There’s life in the old dog yet. Some observers have pointed to overbought conditions as the dollar grinds ever-higher. The relative strength index (RSI) for the dollar index currently has a reading of 86.6. The index ranges between 0-100 and indicates the price position of the underlying with reference to a specified number of recent periods. Technicians often draw 30-70 lines to make the point that even healthy trends tend to lose followers when the RSI crosses the line. Typically, a move into overbought territory above 70 or oversold territory below 30 is enough to frighten trend followers. But seasoned technicians also know that during overstretched market conditions, some of the biggest and best moves occur. That certainly seems to be the case for the dollar at present, which is “suffering” from the market’s assumption that Fed tightening will come sooner-rather-than-later.
Our chart du jour shows the almost parabolic ascent of the dollar index (black line) driving the RSI (lower panel) to highs witnessed only in May of both 2010 and 2012 during the last five years. Arguably the build-up was longer or faster under either scenario and could mean the nascent bullish phase for the dollar has plenty of life left.
Chart – Dollar driven by acceleration of views on timing over Fed rate-rise
(click to enlarge)
Also added to the chart is a way of looking at the market’s view on timing of monetary tightening. Here we simply adopted Eurodollar calendar spreads to gauge the gradient of the curve for next year (yellow line) and 2016 (mauve line). Currently the dollar seems bid because of the diminishing view that the Fed will be able to maintain its ultra-low interest rate stance.

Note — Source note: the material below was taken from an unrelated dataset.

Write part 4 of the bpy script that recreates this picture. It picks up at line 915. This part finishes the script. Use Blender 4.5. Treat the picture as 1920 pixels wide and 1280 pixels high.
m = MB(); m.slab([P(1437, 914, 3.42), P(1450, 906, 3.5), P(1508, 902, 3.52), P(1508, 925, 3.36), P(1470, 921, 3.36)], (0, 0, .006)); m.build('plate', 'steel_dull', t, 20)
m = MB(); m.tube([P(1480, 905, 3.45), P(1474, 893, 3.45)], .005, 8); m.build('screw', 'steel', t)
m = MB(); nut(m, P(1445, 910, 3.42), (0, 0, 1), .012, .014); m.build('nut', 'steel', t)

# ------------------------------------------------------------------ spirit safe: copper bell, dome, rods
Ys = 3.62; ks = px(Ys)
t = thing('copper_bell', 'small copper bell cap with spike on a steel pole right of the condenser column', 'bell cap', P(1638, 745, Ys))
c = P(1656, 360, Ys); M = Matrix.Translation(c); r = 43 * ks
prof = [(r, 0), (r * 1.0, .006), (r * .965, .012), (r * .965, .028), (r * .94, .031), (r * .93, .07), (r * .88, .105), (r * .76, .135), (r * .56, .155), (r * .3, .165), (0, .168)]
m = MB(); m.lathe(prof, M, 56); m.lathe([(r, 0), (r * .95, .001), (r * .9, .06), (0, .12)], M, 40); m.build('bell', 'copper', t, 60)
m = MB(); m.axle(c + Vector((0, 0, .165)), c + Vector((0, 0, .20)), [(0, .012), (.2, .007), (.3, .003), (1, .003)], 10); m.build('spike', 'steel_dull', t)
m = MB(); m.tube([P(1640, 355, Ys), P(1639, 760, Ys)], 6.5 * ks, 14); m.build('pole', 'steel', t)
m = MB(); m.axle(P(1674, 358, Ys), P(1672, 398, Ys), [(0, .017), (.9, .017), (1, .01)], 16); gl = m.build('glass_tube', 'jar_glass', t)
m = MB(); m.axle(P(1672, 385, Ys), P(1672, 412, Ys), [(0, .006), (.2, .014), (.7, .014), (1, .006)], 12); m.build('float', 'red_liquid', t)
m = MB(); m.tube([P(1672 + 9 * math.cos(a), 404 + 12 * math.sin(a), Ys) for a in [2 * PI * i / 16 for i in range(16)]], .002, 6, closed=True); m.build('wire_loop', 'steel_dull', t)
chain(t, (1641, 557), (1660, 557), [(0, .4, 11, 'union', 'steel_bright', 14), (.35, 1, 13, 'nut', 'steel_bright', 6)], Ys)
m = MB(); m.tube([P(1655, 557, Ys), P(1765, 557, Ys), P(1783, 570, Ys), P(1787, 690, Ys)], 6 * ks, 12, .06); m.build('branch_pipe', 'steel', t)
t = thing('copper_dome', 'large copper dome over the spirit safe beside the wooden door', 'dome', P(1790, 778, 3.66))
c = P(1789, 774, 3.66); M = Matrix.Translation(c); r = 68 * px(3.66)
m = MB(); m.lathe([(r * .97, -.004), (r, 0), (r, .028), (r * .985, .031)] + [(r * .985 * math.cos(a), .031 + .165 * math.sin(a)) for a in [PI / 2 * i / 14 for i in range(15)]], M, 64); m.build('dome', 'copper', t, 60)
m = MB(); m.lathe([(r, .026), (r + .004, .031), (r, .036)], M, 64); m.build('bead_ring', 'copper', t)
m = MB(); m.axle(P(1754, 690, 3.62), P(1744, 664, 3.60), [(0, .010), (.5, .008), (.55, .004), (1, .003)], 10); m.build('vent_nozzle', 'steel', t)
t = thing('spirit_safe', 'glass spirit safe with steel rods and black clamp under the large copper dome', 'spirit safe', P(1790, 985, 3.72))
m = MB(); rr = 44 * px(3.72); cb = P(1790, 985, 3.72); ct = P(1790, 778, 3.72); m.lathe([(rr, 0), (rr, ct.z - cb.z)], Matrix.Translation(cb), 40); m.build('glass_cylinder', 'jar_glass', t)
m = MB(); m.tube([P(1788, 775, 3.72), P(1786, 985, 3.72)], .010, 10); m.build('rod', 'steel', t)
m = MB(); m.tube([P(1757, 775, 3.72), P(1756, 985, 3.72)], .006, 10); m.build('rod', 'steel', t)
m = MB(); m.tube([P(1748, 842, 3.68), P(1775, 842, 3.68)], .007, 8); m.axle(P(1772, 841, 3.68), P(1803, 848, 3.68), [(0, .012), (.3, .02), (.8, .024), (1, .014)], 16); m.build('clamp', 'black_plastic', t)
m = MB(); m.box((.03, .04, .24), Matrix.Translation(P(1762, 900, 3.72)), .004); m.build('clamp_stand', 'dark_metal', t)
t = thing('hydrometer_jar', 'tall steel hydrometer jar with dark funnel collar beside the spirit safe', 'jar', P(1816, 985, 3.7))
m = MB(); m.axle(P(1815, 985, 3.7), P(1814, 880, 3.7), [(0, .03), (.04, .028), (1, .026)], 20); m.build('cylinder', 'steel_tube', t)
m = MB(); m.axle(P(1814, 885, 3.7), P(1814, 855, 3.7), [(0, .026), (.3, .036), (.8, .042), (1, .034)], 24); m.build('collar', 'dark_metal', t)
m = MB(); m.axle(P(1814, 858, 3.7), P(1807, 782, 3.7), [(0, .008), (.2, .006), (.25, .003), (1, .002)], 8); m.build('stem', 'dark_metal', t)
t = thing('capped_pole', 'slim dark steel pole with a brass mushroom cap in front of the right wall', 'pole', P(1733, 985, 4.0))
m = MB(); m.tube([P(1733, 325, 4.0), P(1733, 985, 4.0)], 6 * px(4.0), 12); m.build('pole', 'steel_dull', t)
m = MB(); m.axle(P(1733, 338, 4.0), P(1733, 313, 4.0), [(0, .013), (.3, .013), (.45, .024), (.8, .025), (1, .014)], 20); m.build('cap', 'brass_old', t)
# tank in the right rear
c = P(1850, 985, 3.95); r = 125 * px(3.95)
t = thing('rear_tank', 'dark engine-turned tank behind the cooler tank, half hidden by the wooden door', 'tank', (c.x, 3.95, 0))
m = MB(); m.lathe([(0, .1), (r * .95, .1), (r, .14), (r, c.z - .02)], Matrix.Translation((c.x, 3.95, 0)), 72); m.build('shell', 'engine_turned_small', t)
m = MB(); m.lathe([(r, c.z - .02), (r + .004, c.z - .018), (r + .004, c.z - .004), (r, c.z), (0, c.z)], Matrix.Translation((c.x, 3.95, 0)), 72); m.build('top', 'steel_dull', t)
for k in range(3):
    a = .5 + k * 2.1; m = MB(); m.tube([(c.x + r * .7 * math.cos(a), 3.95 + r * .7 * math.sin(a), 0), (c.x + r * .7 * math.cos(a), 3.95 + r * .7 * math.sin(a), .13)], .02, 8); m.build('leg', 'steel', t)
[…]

The 2015 yield curve has jumped to 87bps while the 2016 yield curve, although higher at an outright 110bps, hardly seems to be responding to growing fears for tightening. That may largely be because the money market is predicting three-month yields will stand at 2.25% by the end of 2016 and the curve may have a more than 1% gradient. In other words, plenty is built in to traders’ expectations for 2016. And with large block trades hitting the shorter-end of the Eurodollar market possibly in relation to the sudden departure of Bill Gross from Pimco, fears are self-feeding over a panicky exit from low interest rates. In turn that’s providing further fuel for the dollar. Dollar bulls may want to keep a close eye on the relative tightening expectations that now could be a necessary condition if the bull market is to carry on.